======== Stored data

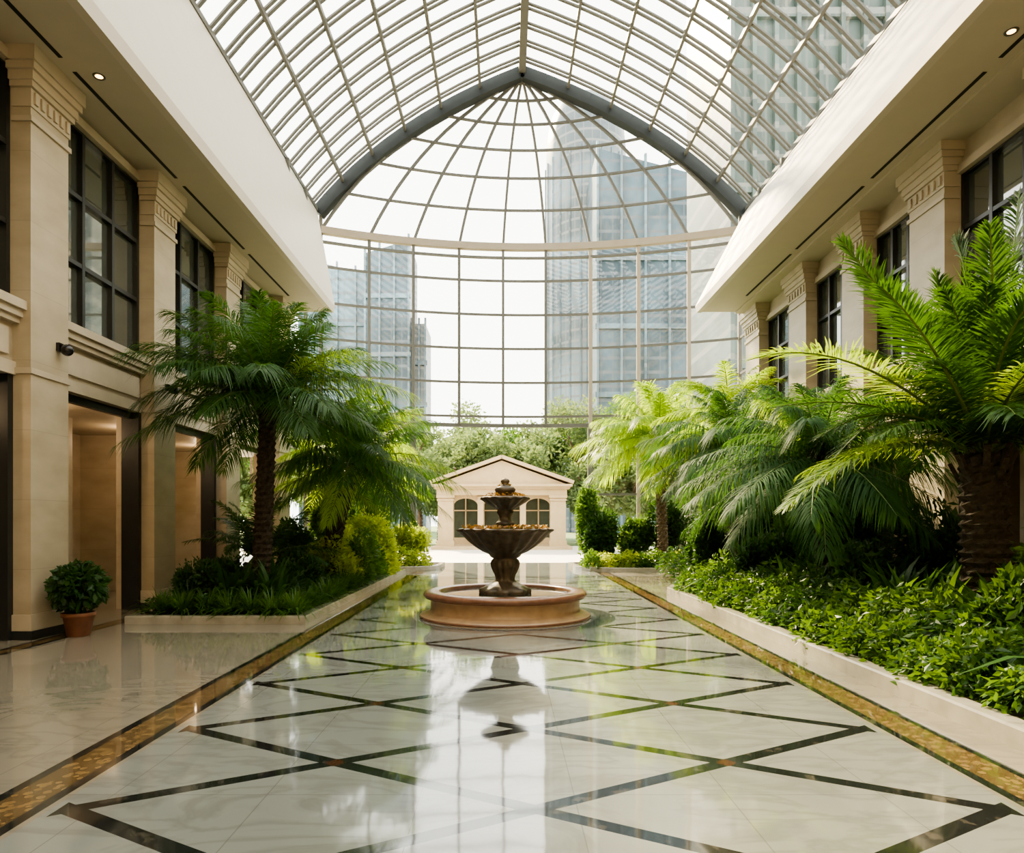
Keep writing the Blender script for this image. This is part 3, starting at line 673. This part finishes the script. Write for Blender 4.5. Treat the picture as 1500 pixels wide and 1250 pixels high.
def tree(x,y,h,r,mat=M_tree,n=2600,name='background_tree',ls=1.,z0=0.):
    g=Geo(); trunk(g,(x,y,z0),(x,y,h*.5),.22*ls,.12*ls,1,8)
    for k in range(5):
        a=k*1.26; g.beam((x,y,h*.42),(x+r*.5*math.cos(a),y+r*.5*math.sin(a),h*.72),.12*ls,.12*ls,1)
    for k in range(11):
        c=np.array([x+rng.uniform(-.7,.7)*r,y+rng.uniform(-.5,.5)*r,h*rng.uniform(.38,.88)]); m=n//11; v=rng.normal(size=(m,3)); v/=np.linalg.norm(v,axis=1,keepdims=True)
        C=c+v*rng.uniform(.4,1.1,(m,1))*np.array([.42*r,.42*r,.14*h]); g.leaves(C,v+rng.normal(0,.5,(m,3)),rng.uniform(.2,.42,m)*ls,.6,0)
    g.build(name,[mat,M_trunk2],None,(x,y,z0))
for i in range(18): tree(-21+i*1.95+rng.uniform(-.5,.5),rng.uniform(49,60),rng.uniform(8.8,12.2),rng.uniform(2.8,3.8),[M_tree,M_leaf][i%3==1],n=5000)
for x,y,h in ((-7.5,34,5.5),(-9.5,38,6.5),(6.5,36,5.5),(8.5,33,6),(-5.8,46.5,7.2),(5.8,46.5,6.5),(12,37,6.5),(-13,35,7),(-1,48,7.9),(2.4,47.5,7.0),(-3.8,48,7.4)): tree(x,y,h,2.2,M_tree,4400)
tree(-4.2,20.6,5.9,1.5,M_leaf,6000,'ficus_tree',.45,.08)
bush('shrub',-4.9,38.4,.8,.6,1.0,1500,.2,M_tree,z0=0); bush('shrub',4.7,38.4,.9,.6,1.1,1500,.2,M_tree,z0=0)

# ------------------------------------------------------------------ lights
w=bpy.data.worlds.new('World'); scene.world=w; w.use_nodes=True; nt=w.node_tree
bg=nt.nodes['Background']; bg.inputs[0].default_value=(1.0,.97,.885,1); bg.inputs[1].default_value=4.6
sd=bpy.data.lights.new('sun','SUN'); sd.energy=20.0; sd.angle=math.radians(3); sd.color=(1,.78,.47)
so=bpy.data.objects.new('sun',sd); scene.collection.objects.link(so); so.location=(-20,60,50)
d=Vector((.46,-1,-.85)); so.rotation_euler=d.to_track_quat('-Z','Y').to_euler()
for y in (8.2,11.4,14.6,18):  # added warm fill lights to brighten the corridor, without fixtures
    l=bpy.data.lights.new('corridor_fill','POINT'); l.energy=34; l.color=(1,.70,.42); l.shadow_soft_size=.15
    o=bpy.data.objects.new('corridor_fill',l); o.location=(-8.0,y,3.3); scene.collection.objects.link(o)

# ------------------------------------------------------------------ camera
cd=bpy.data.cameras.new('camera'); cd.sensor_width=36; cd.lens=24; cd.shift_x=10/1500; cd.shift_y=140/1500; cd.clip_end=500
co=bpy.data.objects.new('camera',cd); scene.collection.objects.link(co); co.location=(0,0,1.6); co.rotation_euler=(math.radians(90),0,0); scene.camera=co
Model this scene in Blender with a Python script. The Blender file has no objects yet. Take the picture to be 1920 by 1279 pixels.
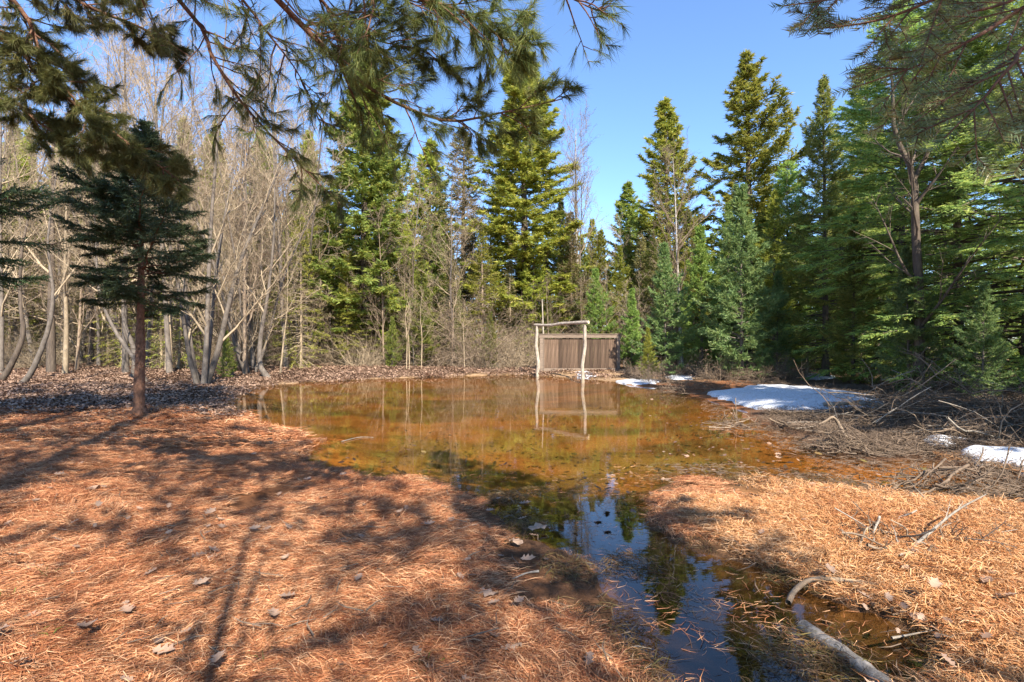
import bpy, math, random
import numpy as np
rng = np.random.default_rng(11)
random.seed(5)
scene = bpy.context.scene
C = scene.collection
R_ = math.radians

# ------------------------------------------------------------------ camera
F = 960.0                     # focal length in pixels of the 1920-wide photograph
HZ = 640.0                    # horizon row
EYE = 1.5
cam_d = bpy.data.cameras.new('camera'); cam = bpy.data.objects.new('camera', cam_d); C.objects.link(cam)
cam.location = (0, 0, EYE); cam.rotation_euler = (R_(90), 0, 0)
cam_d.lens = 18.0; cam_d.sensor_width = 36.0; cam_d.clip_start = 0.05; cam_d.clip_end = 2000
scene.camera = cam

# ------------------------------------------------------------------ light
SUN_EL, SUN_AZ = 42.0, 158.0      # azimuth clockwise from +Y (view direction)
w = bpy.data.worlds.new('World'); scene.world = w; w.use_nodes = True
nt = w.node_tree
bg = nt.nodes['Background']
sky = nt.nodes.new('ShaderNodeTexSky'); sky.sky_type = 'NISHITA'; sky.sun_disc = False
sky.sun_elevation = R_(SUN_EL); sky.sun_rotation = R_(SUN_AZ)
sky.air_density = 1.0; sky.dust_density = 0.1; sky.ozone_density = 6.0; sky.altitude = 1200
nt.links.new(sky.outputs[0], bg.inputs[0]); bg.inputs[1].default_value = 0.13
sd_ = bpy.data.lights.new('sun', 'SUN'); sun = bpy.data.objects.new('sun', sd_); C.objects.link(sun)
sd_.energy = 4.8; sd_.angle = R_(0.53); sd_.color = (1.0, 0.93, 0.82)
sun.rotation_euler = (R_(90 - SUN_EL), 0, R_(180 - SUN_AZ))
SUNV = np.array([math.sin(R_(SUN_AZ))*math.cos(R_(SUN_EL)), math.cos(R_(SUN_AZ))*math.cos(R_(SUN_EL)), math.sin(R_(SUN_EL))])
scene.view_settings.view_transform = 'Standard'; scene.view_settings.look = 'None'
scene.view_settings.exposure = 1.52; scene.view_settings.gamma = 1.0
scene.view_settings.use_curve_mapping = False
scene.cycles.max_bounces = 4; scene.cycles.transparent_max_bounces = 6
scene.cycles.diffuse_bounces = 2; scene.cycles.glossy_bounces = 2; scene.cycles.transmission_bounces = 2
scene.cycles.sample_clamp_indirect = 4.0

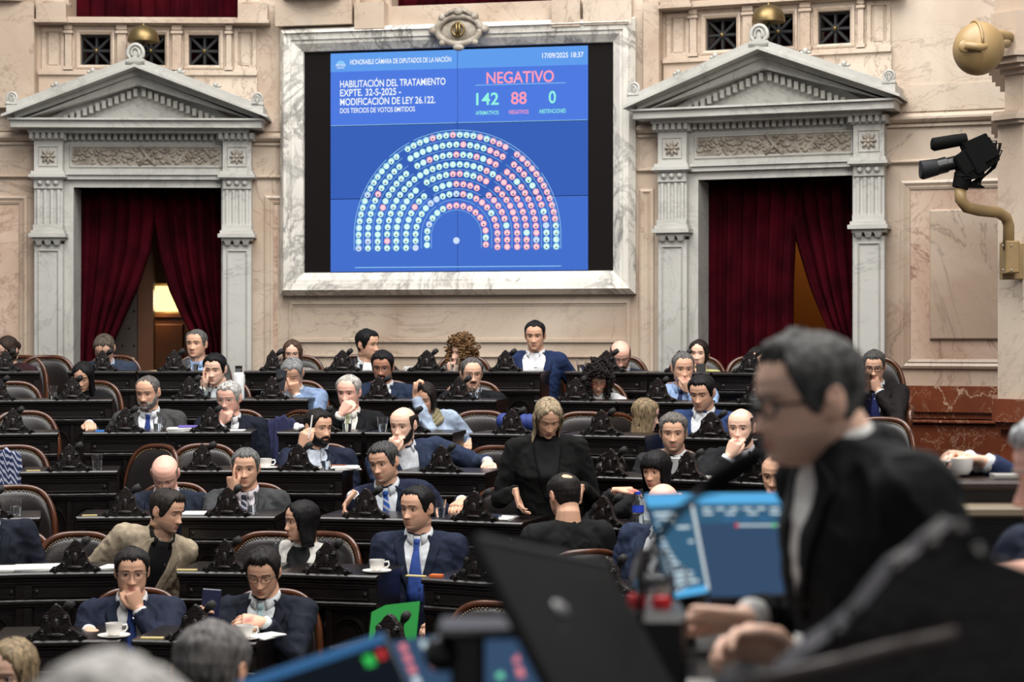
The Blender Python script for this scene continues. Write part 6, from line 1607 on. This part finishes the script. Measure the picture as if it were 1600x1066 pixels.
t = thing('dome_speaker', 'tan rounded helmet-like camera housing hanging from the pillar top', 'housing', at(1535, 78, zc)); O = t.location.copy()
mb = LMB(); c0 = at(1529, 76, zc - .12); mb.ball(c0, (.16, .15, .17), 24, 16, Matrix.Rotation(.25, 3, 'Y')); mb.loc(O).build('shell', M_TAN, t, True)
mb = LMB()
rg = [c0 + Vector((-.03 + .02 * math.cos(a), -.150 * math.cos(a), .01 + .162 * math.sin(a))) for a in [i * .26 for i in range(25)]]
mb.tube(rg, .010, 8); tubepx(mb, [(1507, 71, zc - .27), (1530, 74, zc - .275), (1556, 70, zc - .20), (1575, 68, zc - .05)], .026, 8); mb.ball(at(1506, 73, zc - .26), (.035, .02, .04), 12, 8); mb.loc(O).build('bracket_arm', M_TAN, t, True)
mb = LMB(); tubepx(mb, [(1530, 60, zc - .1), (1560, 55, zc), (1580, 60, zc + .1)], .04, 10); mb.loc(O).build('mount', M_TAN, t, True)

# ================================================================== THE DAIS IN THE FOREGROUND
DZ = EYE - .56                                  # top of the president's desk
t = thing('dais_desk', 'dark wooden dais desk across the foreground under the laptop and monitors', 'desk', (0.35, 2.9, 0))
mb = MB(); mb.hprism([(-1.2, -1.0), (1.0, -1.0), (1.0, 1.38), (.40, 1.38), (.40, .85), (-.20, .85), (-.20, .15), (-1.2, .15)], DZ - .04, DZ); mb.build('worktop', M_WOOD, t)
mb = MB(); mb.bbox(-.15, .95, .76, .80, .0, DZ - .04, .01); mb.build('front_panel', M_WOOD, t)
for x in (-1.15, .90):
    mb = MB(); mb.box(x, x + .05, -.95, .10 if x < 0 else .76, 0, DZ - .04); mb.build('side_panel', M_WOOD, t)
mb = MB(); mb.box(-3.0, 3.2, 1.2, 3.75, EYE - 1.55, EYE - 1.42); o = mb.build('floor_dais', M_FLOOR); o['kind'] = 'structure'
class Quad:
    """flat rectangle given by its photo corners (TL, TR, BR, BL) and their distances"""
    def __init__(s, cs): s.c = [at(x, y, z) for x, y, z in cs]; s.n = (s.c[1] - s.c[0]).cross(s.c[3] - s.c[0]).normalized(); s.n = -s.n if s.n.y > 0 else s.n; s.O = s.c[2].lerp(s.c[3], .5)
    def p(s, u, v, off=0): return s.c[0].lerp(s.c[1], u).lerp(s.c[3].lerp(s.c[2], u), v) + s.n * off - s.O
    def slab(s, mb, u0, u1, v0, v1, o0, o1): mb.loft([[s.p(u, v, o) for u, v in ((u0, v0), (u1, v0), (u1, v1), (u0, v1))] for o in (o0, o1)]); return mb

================

■ Requirements ■
Collect every line from the records above that contains the word "part".

■ Solution ■
Keep writing the Blender script for this image. This is part 3, starting at line 673. This part finishes the script. Write for Blender 4.5. Treat the picture as 1500 pixels wide and 1250 pixels high.
The Blender Python script for this scene continues. Write part 6, from line 1607 on. This part finishes the script. Measure the picture as if it were 1600x1066 pixels.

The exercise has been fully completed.